Brett WhitmarshWe tell kids in college — when a future employer goes looking for you online, make sure they find what you want them to see. The same goes for journalists (or any professional). Your name is a brand, but that’s okay. When someone searches for my name, I want the results to associate me with knowing about social media in journalism (or my obsession with the TV show Doctor Who). Your name has always been a brand, except now it’s all over the place with social media. In this case I’m using the word brand, but you could also say reputation. Before social media, if I asked a co-worker about someone they would tell me what they knew about that person. We’ve basically replaced that idea with a Google search. When I search the term nerd, Chris Hardwick comes up. He basically owns the Nerd world with his Nerdists podcast. In TV news, we brand an anchor’s name with a newscast, or the TV station. Having a presence in social media, or having a website is the same idea.

 This morning on Twitter a co-worker asked her media followers this question:

 “Do you have a personal webpage and if so, how do you use it?”

 I jumped in with a few thoughts, but the main idea that needs to be conveyed to any professional, you are a brand. Journalists hate this idea. I certainly did when it was explained to me in grad school.
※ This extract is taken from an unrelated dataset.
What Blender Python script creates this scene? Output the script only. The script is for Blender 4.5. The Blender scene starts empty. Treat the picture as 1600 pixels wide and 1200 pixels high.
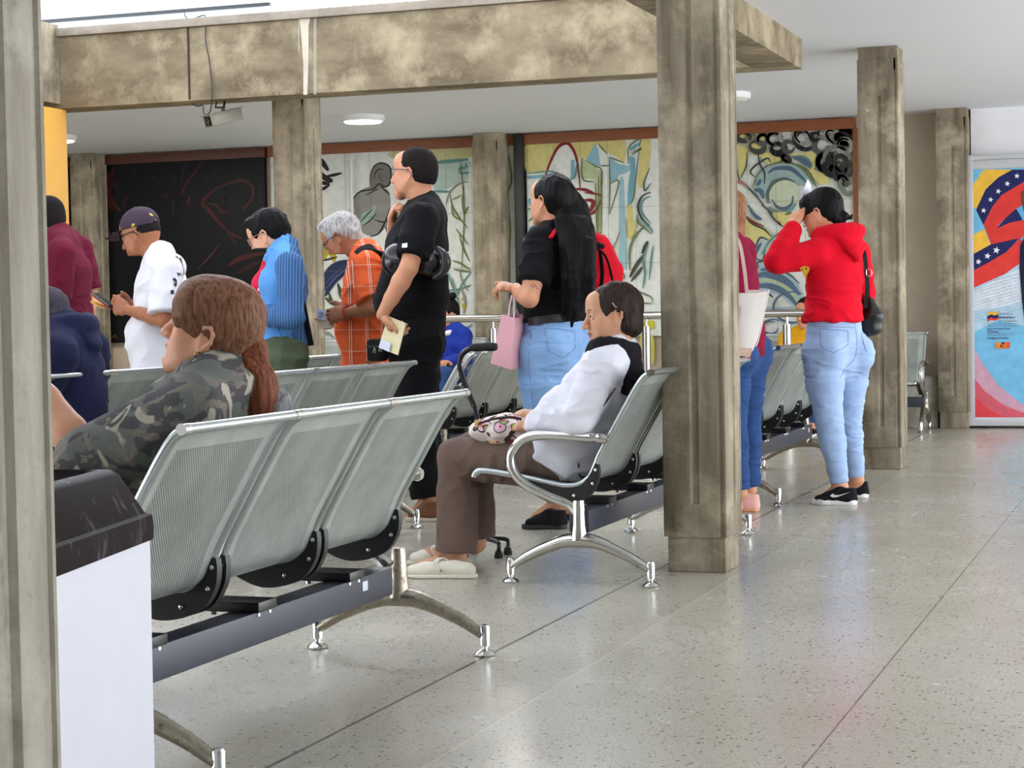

It’s taken me two years to realize what my professor was trying to say to me. We, as journalists, use our brand to tell our stories. A personal (or professional) website can be a tool to help do this.

 For any professional (but for the purpose of this argument – journalists), when someone searches your name online, what do you want to show up in the results? You probably want your best work to come up. More often though your Twitter, Facebook, or Linked-in profile will come up first (Google + profiles too if they search through Google). The more we use social media, the more our social media activity drives those results.

 Having a personal, or professional, website will do the same thing. Though the website might come up underneath the Twitter and Linked-in results. You can also accomplish the same goal (maybe even better) with a Tumblr blog. It will show up faster in a search result, and you don’t have to pay for a domain or hosting.

The more you feed content to these resources, the more you build your online profile (or brand). So tweeting a lot, posting (or updating) your Linked-in, post your stories to your Tumblr (or your personal/professional website). If you don’t use, or want, a website then make sure when you post your stories to your company’s website that your name is in the keywords. In many cases the fact that you do the posting on your station’s website will also help play into search results. Content is king, and feeding the beast (the Internet) with more content is key to owning your online profile and the search results. So that means post your stories everywhere. Once it’s posted on your station’s website, post it to your website, blog, (or Tumblr) and obviously Tweet it and post it on Google +.

 I have a website for my podcast and a Tumblr site for my social media work (my reporting). It’s a way to both have all my work in once place (plus it links back to my station’s website) and helps built my brand/reputation.